By Jillian J. Goodman, Crimson Staff Writer

Henry James’s “The Portrait of a Lady” saved me from a mental ulcer.

The Crimson’s books editor hates Henry James. I believe his exact statement to me, while discussing the venerable author, was “Ew.” I admit, the prose style is a little dusty, and James certainly takes his sweet time unspooling his stories. But I had an appetite, and he just hit the spot.

My spring academic schedule was the intellectual equivalent of a triple-shot espresso. I took my first timid sips of philosophy and modern literature, and by the end of the semester I was spending entire Saturdays curled in a chair at Darwin’s, gulping down “Ulysses” and Kant. I left Harvard on a stream-of-consciousness buzz, bound for home in Omaha, Neb., with a suitcase full of the 20th century’s greatest literary inventors, intending to keep riding the high straight through “Finnegan’s Wake.”

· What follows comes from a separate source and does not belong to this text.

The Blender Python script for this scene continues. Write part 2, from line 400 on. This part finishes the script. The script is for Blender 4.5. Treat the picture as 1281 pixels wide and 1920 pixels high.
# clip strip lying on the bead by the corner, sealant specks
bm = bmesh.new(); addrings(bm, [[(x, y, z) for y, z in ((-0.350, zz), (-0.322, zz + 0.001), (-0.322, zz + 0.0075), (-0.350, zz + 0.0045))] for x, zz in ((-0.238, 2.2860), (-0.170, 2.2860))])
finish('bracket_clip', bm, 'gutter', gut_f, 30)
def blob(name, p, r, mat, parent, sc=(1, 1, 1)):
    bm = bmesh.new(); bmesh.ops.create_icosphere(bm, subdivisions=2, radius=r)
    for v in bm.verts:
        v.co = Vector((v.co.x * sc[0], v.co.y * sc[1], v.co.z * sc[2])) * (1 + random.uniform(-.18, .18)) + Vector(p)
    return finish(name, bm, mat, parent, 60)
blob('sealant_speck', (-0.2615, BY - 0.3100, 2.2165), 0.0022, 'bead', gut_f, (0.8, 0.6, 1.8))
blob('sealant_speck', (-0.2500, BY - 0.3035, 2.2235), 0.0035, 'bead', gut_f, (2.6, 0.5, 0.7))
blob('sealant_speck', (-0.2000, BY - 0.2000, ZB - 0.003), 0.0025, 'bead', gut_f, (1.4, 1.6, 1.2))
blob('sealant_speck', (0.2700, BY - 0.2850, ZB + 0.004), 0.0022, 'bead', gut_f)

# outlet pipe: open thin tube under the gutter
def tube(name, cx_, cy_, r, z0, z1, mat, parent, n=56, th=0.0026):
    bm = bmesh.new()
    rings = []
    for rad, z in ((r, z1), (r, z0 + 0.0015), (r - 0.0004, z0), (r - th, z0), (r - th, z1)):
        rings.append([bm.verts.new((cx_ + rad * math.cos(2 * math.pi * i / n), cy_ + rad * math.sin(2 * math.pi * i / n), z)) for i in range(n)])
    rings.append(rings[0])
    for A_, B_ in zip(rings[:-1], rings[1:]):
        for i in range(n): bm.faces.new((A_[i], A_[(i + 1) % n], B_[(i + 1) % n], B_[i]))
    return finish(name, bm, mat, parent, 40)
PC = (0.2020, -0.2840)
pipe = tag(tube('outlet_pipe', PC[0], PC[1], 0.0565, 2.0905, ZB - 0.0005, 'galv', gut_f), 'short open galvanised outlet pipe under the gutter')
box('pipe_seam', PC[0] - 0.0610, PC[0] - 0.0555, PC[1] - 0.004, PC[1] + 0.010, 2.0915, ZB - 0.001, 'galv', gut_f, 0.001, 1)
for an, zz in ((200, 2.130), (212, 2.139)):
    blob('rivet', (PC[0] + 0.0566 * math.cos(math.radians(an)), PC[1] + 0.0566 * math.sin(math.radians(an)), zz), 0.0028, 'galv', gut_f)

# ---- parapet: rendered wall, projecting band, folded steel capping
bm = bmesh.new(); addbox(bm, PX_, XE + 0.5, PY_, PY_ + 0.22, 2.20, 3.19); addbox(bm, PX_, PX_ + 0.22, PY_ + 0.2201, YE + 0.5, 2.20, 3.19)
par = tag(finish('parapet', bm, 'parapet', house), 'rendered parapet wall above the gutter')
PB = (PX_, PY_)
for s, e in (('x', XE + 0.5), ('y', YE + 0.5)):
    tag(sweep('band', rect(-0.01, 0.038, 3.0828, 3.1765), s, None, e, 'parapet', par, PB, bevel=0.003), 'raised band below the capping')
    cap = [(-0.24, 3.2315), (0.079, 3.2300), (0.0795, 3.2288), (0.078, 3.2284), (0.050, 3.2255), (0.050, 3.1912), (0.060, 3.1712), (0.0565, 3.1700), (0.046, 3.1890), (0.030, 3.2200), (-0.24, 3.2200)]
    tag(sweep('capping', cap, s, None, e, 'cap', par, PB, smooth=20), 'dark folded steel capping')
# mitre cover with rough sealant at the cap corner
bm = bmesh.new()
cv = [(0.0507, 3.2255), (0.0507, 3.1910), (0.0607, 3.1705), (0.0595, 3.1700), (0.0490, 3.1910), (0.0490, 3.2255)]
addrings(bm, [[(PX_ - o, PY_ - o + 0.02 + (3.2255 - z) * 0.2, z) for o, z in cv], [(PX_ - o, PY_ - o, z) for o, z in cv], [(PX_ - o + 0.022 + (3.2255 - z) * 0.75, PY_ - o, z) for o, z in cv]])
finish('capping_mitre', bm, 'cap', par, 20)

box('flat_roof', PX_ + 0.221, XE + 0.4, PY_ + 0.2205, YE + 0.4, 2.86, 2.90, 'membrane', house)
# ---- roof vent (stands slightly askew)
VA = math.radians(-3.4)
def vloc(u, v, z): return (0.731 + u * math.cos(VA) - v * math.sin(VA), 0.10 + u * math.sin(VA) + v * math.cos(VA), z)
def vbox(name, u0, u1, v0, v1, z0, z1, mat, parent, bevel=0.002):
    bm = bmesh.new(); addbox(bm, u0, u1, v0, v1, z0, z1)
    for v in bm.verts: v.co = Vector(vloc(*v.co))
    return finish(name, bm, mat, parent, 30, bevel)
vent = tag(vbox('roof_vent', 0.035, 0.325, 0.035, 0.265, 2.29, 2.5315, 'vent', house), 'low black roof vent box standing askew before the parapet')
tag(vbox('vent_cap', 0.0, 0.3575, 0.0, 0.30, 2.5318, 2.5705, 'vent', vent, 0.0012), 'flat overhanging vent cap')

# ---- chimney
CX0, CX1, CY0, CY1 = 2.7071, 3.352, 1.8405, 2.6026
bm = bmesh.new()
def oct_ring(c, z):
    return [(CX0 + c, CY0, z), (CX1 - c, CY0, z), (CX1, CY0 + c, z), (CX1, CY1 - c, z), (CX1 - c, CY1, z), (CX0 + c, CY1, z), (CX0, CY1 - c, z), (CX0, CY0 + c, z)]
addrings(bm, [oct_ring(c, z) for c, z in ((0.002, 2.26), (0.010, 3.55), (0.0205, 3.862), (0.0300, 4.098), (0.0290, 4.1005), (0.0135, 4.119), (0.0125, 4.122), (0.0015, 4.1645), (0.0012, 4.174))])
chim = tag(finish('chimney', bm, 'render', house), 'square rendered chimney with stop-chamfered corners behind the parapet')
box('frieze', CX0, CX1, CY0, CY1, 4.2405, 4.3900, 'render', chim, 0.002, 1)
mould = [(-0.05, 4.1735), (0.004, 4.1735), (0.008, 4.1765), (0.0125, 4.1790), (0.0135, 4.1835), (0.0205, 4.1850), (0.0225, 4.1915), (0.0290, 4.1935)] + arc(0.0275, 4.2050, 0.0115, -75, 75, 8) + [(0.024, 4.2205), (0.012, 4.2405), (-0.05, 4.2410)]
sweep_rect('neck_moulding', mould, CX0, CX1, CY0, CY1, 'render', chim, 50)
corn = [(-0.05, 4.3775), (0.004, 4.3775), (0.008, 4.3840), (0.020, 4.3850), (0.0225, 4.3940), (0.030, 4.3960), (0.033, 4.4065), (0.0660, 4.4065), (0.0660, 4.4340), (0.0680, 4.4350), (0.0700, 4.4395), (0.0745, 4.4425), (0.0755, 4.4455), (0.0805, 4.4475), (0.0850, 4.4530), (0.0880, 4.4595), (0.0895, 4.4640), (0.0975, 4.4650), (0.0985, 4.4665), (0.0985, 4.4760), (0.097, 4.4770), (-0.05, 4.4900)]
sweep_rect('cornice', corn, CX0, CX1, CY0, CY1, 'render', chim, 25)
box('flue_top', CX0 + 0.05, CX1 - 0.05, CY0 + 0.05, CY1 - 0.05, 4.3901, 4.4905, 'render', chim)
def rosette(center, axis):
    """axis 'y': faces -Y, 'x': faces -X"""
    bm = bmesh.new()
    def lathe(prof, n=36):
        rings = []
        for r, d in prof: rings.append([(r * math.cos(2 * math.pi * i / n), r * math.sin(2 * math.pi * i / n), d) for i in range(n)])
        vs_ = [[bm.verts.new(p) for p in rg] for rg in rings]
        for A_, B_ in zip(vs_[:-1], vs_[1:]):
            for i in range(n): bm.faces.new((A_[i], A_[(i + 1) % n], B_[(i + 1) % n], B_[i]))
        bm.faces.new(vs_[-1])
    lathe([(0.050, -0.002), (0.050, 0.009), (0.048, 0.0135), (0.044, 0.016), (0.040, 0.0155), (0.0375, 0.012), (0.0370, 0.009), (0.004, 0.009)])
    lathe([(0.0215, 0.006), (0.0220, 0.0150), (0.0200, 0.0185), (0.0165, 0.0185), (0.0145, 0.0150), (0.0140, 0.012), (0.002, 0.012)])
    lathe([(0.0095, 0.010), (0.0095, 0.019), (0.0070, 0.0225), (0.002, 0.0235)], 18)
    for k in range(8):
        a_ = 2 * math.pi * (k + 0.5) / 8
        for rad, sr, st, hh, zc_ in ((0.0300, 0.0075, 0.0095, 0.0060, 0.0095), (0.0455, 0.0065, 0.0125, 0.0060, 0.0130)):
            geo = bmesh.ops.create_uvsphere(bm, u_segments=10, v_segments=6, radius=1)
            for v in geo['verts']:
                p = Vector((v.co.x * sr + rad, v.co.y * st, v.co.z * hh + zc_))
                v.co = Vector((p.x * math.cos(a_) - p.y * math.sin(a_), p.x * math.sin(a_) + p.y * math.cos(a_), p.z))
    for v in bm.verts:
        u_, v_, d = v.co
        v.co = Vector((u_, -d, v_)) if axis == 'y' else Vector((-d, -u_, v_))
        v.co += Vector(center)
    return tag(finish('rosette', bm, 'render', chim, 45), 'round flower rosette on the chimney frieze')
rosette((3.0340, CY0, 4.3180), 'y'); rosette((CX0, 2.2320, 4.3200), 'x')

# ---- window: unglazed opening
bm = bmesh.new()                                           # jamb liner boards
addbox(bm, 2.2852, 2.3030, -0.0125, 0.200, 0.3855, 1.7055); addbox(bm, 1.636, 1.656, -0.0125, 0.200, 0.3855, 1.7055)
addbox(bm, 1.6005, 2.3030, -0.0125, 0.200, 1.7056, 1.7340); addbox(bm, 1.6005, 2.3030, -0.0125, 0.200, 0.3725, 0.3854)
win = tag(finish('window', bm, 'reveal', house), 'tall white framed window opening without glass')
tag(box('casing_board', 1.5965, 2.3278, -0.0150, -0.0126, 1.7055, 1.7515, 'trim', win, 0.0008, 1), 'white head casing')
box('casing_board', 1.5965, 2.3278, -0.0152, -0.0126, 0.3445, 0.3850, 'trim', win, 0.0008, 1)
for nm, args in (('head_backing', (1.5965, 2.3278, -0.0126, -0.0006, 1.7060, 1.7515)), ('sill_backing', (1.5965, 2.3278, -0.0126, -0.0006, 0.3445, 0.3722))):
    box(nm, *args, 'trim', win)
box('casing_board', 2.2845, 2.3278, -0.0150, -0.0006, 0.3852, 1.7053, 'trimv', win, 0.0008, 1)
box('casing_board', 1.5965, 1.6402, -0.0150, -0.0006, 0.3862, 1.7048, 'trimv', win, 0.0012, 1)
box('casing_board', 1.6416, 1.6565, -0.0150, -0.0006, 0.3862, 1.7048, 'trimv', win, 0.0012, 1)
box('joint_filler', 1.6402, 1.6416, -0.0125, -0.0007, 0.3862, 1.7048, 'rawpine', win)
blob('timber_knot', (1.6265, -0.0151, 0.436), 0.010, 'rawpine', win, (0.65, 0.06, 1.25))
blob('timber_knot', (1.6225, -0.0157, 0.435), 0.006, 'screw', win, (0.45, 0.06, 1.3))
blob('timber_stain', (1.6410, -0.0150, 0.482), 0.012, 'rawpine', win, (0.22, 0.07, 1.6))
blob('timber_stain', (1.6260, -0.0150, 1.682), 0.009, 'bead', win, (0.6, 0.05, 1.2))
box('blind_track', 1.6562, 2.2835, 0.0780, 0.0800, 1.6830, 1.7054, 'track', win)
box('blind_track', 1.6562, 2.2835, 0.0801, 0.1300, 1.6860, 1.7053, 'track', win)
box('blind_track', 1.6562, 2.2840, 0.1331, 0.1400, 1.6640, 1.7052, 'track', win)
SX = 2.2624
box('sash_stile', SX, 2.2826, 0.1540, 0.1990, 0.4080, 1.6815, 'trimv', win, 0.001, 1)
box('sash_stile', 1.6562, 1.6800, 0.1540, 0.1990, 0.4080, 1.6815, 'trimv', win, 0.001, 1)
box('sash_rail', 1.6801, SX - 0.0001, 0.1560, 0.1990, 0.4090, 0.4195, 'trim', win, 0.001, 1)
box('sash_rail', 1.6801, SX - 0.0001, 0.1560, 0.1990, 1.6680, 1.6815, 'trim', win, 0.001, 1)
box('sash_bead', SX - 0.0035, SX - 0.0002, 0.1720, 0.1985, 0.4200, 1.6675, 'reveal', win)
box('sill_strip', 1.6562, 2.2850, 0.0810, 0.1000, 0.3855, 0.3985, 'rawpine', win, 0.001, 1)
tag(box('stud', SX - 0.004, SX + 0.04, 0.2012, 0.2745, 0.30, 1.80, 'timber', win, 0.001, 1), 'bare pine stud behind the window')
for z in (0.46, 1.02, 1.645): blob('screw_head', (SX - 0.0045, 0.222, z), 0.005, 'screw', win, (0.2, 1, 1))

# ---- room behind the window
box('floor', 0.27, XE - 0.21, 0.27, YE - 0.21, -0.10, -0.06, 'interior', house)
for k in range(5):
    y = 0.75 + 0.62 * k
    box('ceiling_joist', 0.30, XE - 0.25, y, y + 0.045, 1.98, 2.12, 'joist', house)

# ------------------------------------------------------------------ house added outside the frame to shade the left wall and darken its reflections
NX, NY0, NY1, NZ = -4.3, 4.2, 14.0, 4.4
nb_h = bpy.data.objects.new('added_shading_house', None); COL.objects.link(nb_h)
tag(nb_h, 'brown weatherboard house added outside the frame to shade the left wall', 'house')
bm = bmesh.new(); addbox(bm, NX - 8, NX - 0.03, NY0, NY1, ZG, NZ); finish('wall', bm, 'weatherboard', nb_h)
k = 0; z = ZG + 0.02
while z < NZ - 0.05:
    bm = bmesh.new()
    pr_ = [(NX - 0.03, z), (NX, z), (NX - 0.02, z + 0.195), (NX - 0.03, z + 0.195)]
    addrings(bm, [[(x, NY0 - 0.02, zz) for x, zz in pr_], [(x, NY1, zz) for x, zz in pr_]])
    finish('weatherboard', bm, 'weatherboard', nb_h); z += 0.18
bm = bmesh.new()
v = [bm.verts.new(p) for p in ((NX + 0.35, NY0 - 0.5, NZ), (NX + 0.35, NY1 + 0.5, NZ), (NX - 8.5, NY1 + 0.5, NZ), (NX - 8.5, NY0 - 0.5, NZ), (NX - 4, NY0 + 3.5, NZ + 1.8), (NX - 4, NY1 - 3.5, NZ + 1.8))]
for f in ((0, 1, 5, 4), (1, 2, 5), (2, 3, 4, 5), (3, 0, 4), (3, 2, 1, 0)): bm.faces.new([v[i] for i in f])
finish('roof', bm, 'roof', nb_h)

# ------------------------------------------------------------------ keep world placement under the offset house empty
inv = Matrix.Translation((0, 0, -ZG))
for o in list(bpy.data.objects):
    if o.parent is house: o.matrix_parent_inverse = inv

And then the buzz died. From June to August I couldn’t read more than 30 pages of a book before I got bored or frustrated or distracted by another rerun of “America’s Next Top Model.” After all of that brain java, I needed something to settle my stomach (so to speak), and when I pulled my mother’s 1975 paperback edition of “The Portrait of a Lady” off the shelf, I knew I had found it. The language was pleasantly buffered, and as crunchy and satisfying as a piece of toast. I swore off coffee and spent the next two or three weeks chewing my way, at a thoughtful, decaffeinated pace, through the book.

I’ve gone back to the brew by now—both literally and metaphorically—but I did it knowing that my literary antacid is always at the ready.